Goodstart also highlighted the prevalence of for-profit providers in the ECEC sector, noting ACCC findings which showed that not-for-profit providers charge lower fees, have higher quality, lower overheads, more experienced, better paid educators and invest more in inclusion than for-profit providers.


“Yet over the past decade, over 92 per cent of new places in the sector have been created in for-profit centres, so that for-profit providers now make up over 70 per cent of the long day care sector. That needs to change so every family has the choice of attending a high-quality not-for-profit service in addition to for- profit services,” she said.


Dr Baxter said the proposed Universal Early Learning Benefit proposed by Goodstart to the Productivity Commission would deliver the biggest benefits to low- and middle-income earners, reflecting the finding by the Commission that these families are most adversely impacted by the current system.

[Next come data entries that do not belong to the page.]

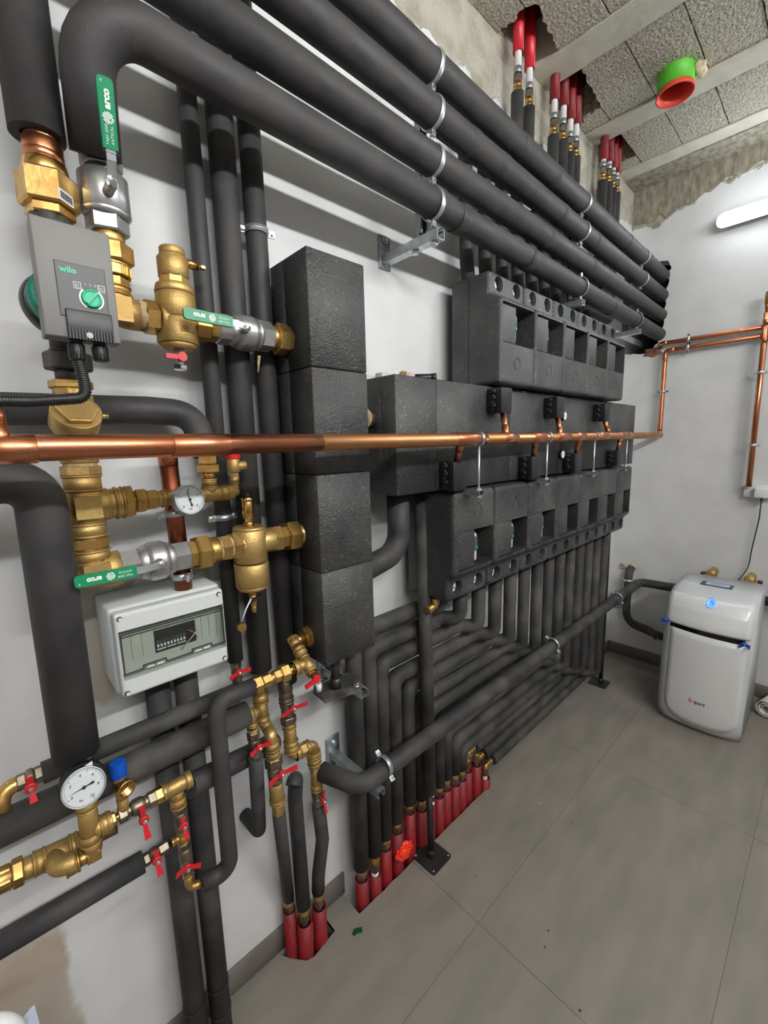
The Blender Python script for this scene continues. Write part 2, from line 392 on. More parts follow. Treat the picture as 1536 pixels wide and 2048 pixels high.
# ------------------------------------------------------------------ room surfaces
def wall_mat():
    m = bpy.data.materials.new('painted_plaster_wall'); m.use_nodes = True; nt = m.node_tree; b = nt.nodes['Principled BSDF']
    b.inputs['Roughness'].default_value = 0.6
    N = nt.nodes.new; K = nt.links.new
    geo = N('ShaderNodeNewGeometry'); sep = N('ShaderNodeSeparateXYZ'); K(geo.outputs['Position'], sep.inputs[0])
    def noise(sc, det=4):
        n = N('ShaderNodeTexNoise'); n.inputs['Scale'].default_value = sc; n.inputs['Detail'].default_value = det; K(geo.outputs['Position'], n.inputs['Vector']); return n.outputs[0]
    def math_(op, a, c, e=None):
        n = N('ShaderNodeMath'); n.operation = op
        for i, q in enumerate((a, c, e)):
            if q is None: continue
            if isinstance(q, (int, float)): n.inputs[i].default_value = q
            else: K(q, n.inputs[i])
        return n.outputs[0]
    def step(val, a, c):
        n = N('ShaderNodeMapRange'); K(val, n.inputs[0]); n.inputs[1].default_value = a; n.inputs[2].default_value = c; return n.outputs[0]
    nz = noise(6, 6); nz2 = noise(26, 5)
    # bare concrete band under the ceiling
    zz = math_('ADD', sep.outputs[2], math_('MULTIPLY', math_('SUBTRACT', nz, 0.5), 0.22))
    zz = math_('ADD', zz, math_('MULTIPLY', math_('SUBTRACT', nz2, 0.5), 0.06))
    zz = math_('ADD', zz, math_('MULTIPLY', sep.outputs[1], 0.16))
    top = step(zz, 2.765, 2.778)
    # unpainted filler low on the pipe wall
    xx = math_('ADD', sep.outputs[0], math_('MULTIPLY', math_('SUBTRACT', nz, 0.5), 0.07))
    xx = math_('ADD', xx, math_('MULTIPLY', math_('SUBTRACT', nz2, 0.5), 0.03))
    low = math_('MULTIPLY', step(xx, 0.012, -0.002), step(zz, 0.62, 0.50))
    rim = math_('MULTIPLY', math_('MULTIPLY', step(xx, 0.085, 0.095), step(xx, 0.16, 0.15)), math_('MULTIPLY', step(zz, 0.98, 1.0), step(zz, 1.23, 1.215)))
    rim2 = math_('MULTIPLY', math_('MULTIPLY', step(xx, 0.09, 0.1), step(xx, 0.38, 0.37)), math_('MULTIPLY', step(zz, 1.19, 1.2), step(zz, 1.225, 1.215)))
    low = math_('MAXIMUM', low, math_('MAXIMUM', rim, math_('MULTIPLY', rim2, 1.0)))
    paint = N('ShaderNodeMix'); paint.data_type = 'RGBA'; paint.inputs[6].default_value = lin((218, 218, 219)); paint.inputs[7].default_value = lin((210, 210, 211)); K(step(nz, 0.4, 0.65), paint.inputs[0])
    fil = N('ShaderNodeMix'); fil.data_type = 'RGBA'; fil.inputs[6].default_value = lin((176, 162, 144)); fil.inputs[7].default_value = lin((186, 180, 170)); K(step(noise(3, 3), 0.35, 0.6), fil.inputs[0])
    con = N('ShaderNodeMix'); con.data_type = 'RGBA'; con.inputs[6].default_value = lin((190, 186, 172)); con.inputs[7].default_value = lin((150, 142, 126)); K(step(noise(12, 8), 0.42, 0.72), con.inputs[0])
    a = N('ShaderNodeMix'); a.data_type = 'RGBA'; K(low, a.inputs[0]); K(paint.outputs[2], a.inputs[6]); K(fil.outputs[2], a.inputs[7])
    c = N('ShaderNodeMix'); c.data_type = 'RGBA'; K(top, c.inputs[0]); K(a.outputs[2], c.inputs[6]); K(con.outputs[2], c.inputs[7])
    K(c.outputs[2], b.inputs['Base Color'])
    bh = math_('ADD', math_('MULTIPLY', noise(70, 6), math_('MULTIPLY_ADD', top, 1.6, 0.05)), math_('MULTIPLY', top, 0.5))
    bp = N('ShaderNodeBump'); bp.inputs['Strength'].default_value = 0.7; bp.inputs['Distance'].default_value = 0.012; K(bh, bp.inputs['Height']); K(bp.outputs[0], b.inputs['Normal'])
    return m
WALL = wall_mat()
CONCRETE = mat('cast_concrete_beam', (206, 202, 188), 0.8, 0, (190, 185, 170), 10, 0.25, 90)
def block_mat():
    m = mat('lightweight_block', (206, 199, 183), 0.95, 0, (148, 141, 126), 110, 0, 120, lo=0.42, hi=0.68, detail=6, stretch=(1, 1, 1)); nt = m.node_tree; b = nt.nodes['Principled BSDF']
    geo = nt.nodes.new('ShaderNodeNewGeometry'); v = nt.nodes.new('ShaderNodeTexNoise'); v.inputs['Scale'].default_value = 95; v.inputs['Detail'].default_value = 7
    nt.links.new(geo.outputs['Position'], v.inputs['Vector'])
    bp = nt.nodes.new('ShaderNodeBump'); bp.inputs['Strength'].default_value = 1.0; bp.inputs['Distance'].default_value = 0.02
    nt.links.new(v.outputs[0], bp.inputs['Height']); nt.links.new(bp.outputs[0], b.inputs['Normal'])
    return m
BLOCK = block_mat()
ROUGHPL = mat('rough_grey_plaster', (166, 160, 144), 0.9, 0, (126, 118, 102), 24, 1.0, 60, stretch=(1, 1.6, 0.6))
TILE = mat('grey_stoneware_tile', (143, 134, 127), 0.5, 0, (124, 121, 114), 4.5, 0.04, 300, rvar=0.08, stretch=(0.9, 3.0, 1), lo=0.3, hi=0.7, detail=7)
GROUT = mat('grout', (148, 142, 134), 0.9)
SKIRT = mat('grey_brown_skirting', (120, 112, 108), 0.5, 0, (110, 103, 98), 8)

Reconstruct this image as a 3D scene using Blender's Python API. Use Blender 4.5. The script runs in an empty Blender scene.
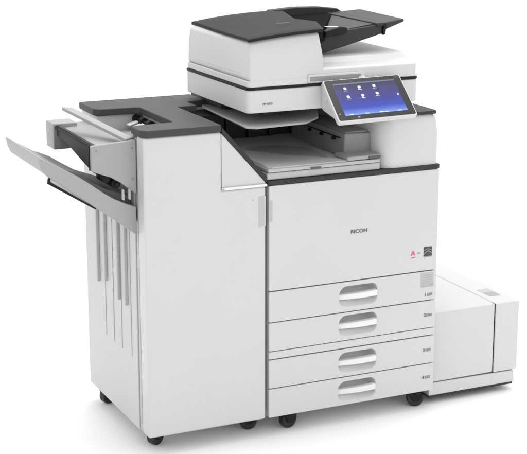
import bpy, bmesh, math
from mathutils import Vector, Matrix
R = math.radians
S = bpy.context.scene

# ------------------------------------------------------------------ camera, world, lamps, exposure
cam = bpy.data.objects.new('camera', bpy.data.cameras.new('camera'))
S.collection.objects.link(cam); S.camera = cam
cam.location = (-1.7954, -3.8125, 1.7345)
yaw, pit = 0.436417, 0.248537
cam.rotation_euler = (math.pi/2 - pit, 0, -yaw)
cam.data.sensor_fit = 'HORIZONTAL'; cam.data.sensor_width = 36.0
cam.data.lens = 36.0*1470.64/527.0
cam.data.clip_start = 0.05; cam.data.clip_end = 500
S.render.resolution_x = 1024; S.render.resolution_y = 882

W = bpy.data.worlds.new('World'); S.world = W; W.use_nodes = True
W.node_tree.nodes['Background'].inputs[0].default_value = (1, 1, 1, 1)
W.node_tree.nodes['Background'].inputs[1].default_value = 1.09

def area(name, loc, target, size, power, col=(1, 1, 1)):
    l = bpy.data.lights.new(name, 'AREA'); l.shape = 'RECTANGLE'; l.size, l.size_y = size
    l.energy = power; l.color = col
    o = bpy.data.objects.new(name, l); S.collection.objects.link(o); o.location = loc
    o.rotation_euler = (Vector(target)-Vector(loc)).to_track_quat('-Z', 'Y').to_euler()
    return o
area('studio_softbox', (0.6, 0.9, 3.6), (0.1, 0.25, 0.4), (2.6, 2.2), 66)
area('studio_fill', (1.6, -3.6, 2.0), (0.2, 0.0, 0.6), (2.0, 2.0), 6)
S.view_settings.view_transform = 'Standard'; S.view_settings.look = 'None'
S.view_settings.exposure = 0.20; S.view_settings.gamma = 1.0
S.render.engine = 'CYCLES'

# ------------------------------------------------------------------ materials
def mat(name, col_, rough=.45, var=.012, bump=.05, scale=900, emit=None, metallic=0, spec=.5, coarse=7.0):
    col = tuple(c*(1.0 if name == 'studio_floor_white' else .875) for c in col_)
    m = bpy.data.materials.new(name); m.use_nodes = True
    nt = m.node_tree; b = nt.nodes['Principled BSDF']
    tc = nt.nodes.new('ShaderNodeTexCoord')
    n1 = nt.nodes.new('ShaderNodeTexNoise'); n1.inputs['Scale'].default_value = coarse; n1.inputs['Detail'].default_value = 5
    nt.links.new(tc.outputs['Object'], n1.inputs['Vector'])
    cr = nt.nodes.new('ShaderNodeMapRange'); cr.inputs[1].default_value = .3; cr.inputs[2].default_value = .7
    cr.inputs[3].default_value = 1-var; cr.inputs[4].default_value = 1+var
    nt.links.new(n1.outputs['Fac'], cr.inputs[0])
    mx = nt.nodes.new('ShaderNodeVectorMath'); mx.operation = 'SCALE'
    mx.inputs[0].default_value = col; nt.links.new(cr.outputs[0], mx.inputs['Scale'])
    nt.links.new(mx.outputs[0], b.inputs['Base Color'])
    rr = nt.nodes.new('ShaderNodeMapRange'); rr.inputs[1].default_value = .3; rr.inputs[2].default_value = .7
    rr.inputs[3].default_value = max(.05, rough-.015); rr.inputs[4].default_value = rough+.015
    n3 = nt.nodes.new('ShaderNodeTexNoise'); n3.inputs['Scale'].default_value = 22; n3.inputs['Detail'].default_value = 6
    nt.links.new(tc.outputs['Object'], n3.inputs['Vector']); nt.links.new(n3.outputs['Fac'], rr.inputs[0])
    nt.links.new(rr.outputs[0], b.inputs['Roughness'])
    b.inputs['Metallic'].default_value = metallic
    b.inputs['Specular IOR Level'].default_value = spec
    if bump:
        n2 = nt.nodes.new('ShaderNodeTexNoise'); n2.inputs['Scale'].default_value = scale; n2.inputs['Detail'].default_value = 2
        nt.links.new(tc.outputs['Object'], n2.inputs['Vector'])
        bm_ = nt.nodes.new('ShaderNodeBump'); bm_.inputs['Strength'].default_value = bump; bm_.inputs['Distance'].default_value = .001
        nt.links.new(n2.outputs['Fac'], bm_.inputs['Height']); nt.links.new(bm_.outputs[0], b.inputs['Normal'])
    if emit:
        b.inputs['Emission Color'].default_value = (*emit[:3], 1); b.inputs['Emission Strength'].default_value = emit[3]
    return m
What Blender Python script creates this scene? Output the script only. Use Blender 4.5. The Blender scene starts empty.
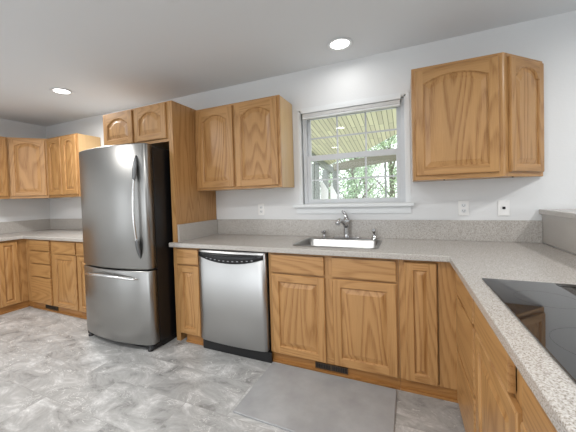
import bpy, bmesh, math, random
from mathutils import Vector, Matrix
random.seed(7)
SC = bpy.context.scene
COL = SC.collection
PI = math.pi

# ---------------------------------------------------------------- camera
cam_d = bpy.data.cameras.new('camera'); cam = bpy.data.objects.new('camera', cam_d); COL.objects.link(cam)
fw = Vector((-0.40775, 0.91271, -0.02599)); rt = Vector((0.91292, 0.40696, -0.03092)); up = Vector((0.01764, 0.03633, 0.99918))
m = Matrix((rt, up, -fw)).transposed().to_4x4()
m.translation = Vector((0.0736, -2.6015, 1.2783))
cam.matrix_world = m
cam_d.sensor_fit = 'HORIZONTAL'; cam_d.sensor_width = 36.0
cam_d.lens = 287.746 / 576 * 36.0
cam_d.shift_x = (288 - 277.355) / 576
cam_d.shift_y = (204.855 - 216) / 576
cam_d.clip_start = 0.02
SC.camera = cam

# ---------------------------------------------------------------- world and light
world = bpy.data.worlds.new('world'); SC.world = world; world.use_nodes = True
wn = world.node_tree.nodes; wn['Background'].inputs[0].default_value = (0.92, 0.96, 1.0, 1)
wn['Background'].inputs[1].default_value = 2.1
SC.view_settings.view_transform = 'Standard'; SC.view_settings.look = 'None'
SC.view_settings.exposure = 0.14; SC.view_settings.gamma = 1.0
XL0 = -4.898
CAN_POWER = 17.0
DAYFILL = 24.0

def area(name, loc, rot, sx, sy, power, color=(1, 1, 1), shape='RECTANGLE', spread=PI):
    d = bpy.data.lights.new(name, 'AREA'); d.shape = shape; d.size = sx
    if shape in ('RECTANGLE', 'ELLIPSE'): d.size_y = sy
    d.energy = power; d.color = color; d.spread = spread
    o = bpy.data.objects.new(name, d); COL.objects.link(o); o.location = loc; o.rotation_euler = rot
    return o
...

“Children from low-income families benefit most from access to early learning but are least likely to attend, while their parents are more likely than high income parents to respond to cheaper child care by increasing workforce participation,” she said.


Finally, Dr Baxter said it would be valuable to consider the Commission’s analysis of the impact of a flat 90 per cent subsidy, or $10 a day fixed fee, and that a ‘disproportionate share’ of the increased government support would go to high income families – rather than to those experiencing disadvantage, who are most likely to benefit from greater access to early learning.


“There are more important short-term priorities,” Dr Baxter said. “A reformed system would allow us to prioritise investment in workforce, access, quality and equity as a better pathway to a truly universal early learning system.”


The Productivity Commission will make its final report to the Government in June.